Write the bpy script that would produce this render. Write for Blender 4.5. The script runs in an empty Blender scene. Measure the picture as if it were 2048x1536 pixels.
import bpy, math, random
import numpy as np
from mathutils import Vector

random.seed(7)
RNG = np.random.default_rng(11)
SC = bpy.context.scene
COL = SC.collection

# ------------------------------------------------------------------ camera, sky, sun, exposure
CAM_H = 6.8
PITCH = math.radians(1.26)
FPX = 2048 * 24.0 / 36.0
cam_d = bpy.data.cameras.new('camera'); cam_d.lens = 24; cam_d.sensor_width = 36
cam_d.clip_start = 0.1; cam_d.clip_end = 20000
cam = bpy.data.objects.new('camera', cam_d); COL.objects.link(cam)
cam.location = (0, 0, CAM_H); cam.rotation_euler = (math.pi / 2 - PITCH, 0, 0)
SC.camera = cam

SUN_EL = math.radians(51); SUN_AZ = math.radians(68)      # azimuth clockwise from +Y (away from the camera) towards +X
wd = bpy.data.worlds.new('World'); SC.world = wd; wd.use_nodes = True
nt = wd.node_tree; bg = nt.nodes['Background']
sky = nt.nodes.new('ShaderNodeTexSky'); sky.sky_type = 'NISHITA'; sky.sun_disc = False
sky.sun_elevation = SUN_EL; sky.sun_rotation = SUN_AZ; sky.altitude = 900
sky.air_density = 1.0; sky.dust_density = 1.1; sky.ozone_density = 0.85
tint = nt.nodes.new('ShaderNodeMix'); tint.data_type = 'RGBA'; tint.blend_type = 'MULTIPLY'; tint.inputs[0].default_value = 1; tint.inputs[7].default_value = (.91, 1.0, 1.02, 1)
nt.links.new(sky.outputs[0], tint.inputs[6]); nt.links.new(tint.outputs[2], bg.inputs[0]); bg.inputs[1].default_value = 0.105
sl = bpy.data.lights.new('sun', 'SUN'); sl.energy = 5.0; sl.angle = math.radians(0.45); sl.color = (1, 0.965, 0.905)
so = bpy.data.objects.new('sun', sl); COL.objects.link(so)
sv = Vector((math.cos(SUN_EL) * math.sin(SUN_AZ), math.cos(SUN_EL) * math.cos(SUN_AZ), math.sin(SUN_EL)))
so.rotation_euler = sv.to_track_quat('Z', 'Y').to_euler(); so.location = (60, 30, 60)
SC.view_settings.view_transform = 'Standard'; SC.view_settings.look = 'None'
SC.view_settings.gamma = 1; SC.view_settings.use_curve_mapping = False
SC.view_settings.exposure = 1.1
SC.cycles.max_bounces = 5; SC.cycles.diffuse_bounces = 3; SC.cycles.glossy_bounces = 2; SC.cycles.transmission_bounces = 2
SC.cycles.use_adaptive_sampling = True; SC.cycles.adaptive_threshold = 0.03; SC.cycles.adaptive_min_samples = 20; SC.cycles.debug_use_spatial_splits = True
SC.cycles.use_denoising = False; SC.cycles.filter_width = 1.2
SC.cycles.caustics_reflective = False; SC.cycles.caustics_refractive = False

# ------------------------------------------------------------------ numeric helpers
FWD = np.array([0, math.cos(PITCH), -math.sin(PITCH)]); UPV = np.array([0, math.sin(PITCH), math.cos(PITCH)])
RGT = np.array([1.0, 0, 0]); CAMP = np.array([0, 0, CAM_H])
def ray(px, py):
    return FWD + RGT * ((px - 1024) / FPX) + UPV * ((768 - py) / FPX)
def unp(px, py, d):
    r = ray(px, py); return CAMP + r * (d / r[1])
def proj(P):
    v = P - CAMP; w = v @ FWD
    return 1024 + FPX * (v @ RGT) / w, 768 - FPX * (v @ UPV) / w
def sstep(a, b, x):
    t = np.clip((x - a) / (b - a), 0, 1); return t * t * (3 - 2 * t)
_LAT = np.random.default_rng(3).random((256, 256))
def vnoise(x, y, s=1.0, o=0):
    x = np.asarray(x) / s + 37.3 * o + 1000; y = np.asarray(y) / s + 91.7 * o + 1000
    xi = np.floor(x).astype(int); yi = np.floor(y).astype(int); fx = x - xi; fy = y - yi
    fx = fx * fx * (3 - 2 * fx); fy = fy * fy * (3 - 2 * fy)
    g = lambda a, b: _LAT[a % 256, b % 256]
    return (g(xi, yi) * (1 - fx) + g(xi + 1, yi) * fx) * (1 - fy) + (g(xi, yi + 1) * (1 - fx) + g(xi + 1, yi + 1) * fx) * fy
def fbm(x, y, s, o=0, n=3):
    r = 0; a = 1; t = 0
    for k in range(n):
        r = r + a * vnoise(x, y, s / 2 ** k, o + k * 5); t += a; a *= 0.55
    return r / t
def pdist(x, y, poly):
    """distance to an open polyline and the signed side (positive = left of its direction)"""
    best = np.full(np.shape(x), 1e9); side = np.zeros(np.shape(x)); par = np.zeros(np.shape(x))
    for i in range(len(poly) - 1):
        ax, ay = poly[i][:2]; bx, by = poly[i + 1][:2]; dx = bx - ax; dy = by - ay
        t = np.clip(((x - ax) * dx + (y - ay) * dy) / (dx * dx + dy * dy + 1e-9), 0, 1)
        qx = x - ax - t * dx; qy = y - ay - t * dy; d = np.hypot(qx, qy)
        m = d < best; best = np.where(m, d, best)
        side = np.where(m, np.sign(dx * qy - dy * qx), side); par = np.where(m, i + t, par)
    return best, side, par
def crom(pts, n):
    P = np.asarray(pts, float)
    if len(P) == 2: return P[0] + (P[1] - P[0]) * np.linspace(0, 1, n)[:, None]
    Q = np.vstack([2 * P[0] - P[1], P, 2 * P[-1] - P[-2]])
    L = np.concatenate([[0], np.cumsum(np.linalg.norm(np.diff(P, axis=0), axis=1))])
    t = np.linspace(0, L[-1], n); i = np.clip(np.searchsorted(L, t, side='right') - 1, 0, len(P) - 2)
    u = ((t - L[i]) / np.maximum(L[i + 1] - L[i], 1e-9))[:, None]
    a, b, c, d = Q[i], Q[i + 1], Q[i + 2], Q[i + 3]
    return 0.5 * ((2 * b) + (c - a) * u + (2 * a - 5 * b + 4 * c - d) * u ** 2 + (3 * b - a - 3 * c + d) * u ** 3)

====

● INSTRUCTIONS TO FOLLOW
Lines from the start of the material above through the line containing "COL = SC.collection" are to be duplicated exactly, and only those.

● RESULT OF THE TASK
Write the bpy script that would produce this render. Write for Blender 4.5. The script runs in an empty Blender scene. Measure the picture as if it were 2048x1536 pixels.
import bpy, math, random
import numpy as np
from mathutils import Vector

random.seed(7)
RNG = np.random.default_rng(11)
SC = bpy.context.scene
COL = SC.collection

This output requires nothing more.